HIPAA Blog

[ Thursday, April 10, 2014 ]

 

Right Now: I'm listening to Kristen Rosati talk on "Anatomy of a Health Care Data Breach at the UT's Health Law CLE seminar.  A couple of key points on hands-on dealing with a breach:

Look at your BAAs and make sure notice responsibility from BAs is clear, including who go report to (regular "notice" provision probably isn't right, you want them notifying the Privacy Officer).  Also, BA reporting time is subsumed into CE's reporting, so it should definitely be shorter than 60 days (hopefully within time for CE to meet the 30-day response for an affirmative defense).  BA's might want to keep a matrix of their reporting obligations under all of their different BAAs.

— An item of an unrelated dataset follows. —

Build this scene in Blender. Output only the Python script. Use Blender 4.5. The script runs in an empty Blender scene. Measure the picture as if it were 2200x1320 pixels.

OCR reviews the 500+ breach reports daily and regional offices confirm that entity actually submitted the report.  If you get that call from OCR, you should already be working with your response team.  Even though OCR folks are nice, it is a formal investigation, so keep a record of your communications with OCR.

State AG penalties are capped at the old $25,000 level, not the new $1.5 million level.  Each individual and each day of violation count as separate violations (you get to $1.5 million quickly), and one act can violate more than one requirement.

On the flight down, I read HCCA's monthly magazine, and saw a Privacy Officer refer to "LoProCo" as shorthand for "low probability of compromise;" I will use that handle.